Pour changer de monde, mieux vaut peut-être affiner nos connaissances et nos sensations là où nous sommes déjà : cultiver notre jardin intérieur, peuplé d’ombres à nommer, à apprivoiser, dans le jeu sans fin de la relecture et de la transmission.

Thibault Franc est un artiste français né en 1976 à Bordeaux. Après des études de philosophie, il se consacre aux arts visuels, explorant des disciplines comme le dessin, la peinture, la sculpture et l’art numérique.
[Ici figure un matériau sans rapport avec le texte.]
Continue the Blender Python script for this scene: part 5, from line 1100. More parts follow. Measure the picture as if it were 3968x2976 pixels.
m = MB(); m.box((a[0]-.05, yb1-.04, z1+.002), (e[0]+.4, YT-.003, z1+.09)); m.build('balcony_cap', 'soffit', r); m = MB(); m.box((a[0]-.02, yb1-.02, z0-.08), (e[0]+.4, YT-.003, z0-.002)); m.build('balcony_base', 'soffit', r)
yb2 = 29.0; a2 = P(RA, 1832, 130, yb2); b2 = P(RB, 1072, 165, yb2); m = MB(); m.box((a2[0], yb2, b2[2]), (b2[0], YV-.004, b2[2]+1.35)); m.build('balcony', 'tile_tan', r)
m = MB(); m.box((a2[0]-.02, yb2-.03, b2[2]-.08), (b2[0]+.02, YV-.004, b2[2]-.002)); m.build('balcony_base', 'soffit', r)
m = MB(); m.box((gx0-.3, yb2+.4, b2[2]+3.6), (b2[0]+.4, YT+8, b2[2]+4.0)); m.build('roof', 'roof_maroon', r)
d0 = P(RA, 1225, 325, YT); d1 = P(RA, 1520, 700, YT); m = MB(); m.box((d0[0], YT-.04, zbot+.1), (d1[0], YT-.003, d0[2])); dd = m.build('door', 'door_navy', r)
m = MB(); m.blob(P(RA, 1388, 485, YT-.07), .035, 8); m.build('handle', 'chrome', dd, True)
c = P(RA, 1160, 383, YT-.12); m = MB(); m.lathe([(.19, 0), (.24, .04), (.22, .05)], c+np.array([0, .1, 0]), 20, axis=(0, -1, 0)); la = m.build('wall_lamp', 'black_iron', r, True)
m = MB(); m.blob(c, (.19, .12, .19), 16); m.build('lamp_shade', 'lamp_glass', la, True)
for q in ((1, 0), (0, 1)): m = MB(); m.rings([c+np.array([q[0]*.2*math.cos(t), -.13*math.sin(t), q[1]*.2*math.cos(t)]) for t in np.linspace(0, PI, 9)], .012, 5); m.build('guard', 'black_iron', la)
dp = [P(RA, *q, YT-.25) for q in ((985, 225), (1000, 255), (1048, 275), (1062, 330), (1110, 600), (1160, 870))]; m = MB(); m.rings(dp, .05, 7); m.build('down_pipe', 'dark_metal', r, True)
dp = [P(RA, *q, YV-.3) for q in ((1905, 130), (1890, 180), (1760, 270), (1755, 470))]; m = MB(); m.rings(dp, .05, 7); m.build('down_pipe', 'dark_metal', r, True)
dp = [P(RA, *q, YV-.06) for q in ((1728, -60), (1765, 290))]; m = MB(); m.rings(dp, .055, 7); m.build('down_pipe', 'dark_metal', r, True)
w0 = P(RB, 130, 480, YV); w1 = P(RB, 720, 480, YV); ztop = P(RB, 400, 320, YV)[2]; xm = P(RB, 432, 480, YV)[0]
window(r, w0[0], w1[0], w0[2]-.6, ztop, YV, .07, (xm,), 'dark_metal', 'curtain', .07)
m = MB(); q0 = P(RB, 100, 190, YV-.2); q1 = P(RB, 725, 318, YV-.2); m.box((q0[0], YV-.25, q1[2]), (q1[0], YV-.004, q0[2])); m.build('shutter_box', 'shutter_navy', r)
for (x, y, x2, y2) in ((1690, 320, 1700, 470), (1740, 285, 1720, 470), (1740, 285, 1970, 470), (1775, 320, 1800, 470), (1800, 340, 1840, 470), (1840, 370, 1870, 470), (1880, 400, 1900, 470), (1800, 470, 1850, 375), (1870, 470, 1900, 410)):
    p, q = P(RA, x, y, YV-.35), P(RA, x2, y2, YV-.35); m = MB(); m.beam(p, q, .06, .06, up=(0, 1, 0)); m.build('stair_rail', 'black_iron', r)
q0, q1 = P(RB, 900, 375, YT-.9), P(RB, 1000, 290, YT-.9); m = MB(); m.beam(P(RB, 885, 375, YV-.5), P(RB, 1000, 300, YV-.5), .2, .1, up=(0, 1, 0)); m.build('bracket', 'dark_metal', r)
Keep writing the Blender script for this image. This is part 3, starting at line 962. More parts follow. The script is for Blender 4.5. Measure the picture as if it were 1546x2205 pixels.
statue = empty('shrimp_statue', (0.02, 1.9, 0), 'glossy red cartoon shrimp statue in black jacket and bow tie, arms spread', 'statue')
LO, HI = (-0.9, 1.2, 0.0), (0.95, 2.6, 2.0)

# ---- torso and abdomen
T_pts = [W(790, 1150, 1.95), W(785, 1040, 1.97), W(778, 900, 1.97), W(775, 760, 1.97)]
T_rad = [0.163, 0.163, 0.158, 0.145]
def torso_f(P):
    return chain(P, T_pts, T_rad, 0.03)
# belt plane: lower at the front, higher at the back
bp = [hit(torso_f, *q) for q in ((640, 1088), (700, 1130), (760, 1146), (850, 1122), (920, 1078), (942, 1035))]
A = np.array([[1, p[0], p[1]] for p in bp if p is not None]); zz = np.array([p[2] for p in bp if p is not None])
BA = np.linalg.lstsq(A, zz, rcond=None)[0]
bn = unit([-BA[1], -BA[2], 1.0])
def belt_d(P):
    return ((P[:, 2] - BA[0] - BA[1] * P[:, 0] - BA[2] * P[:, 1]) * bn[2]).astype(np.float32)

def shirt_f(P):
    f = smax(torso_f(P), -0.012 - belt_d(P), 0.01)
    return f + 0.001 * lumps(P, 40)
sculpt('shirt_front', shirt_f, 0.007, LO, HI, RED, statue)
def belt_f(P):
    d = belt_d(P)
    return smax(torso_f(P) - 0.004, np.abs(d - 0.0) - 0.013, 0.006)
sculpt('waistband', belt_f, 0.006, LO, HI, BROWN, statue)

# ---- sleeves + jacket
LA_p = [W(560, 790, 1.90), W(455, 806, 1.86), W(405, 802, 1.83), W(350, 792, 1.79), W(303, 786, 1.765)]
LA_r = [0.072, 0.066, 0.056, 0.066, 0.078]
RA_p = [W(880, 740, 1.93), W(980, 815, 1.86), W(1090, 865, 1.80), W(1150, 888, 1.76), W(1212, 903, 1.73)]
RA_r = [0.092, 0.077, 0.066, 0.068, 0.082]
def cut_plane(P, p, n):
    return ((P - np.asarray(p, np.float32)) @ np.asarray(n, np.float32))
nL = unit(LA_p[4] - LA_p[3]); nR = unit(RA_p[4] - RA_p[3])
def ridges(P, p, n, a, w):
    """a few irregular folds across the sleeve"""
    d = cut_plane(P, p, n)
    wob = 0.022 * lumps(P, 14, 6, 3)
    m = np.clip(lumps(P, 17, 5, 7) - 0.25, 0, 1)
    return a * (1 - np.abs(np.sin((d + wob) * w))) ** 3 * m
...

Son œuvre se caractérise par une fusion d’éléments urbains et naturels, reflétant une quête constante d’équilibre entre sophistication et nature. En 2019, il s’installe en Aveyron, où il combine sa pratique artistique avec des activités liées à la biodiversité et à l’autonomie rurale. Son atelier, rénové en 2023 avec le soutien de la Région Occitanie, est situé en pleine nature, offrant un espace propice à la création et à la réflexion.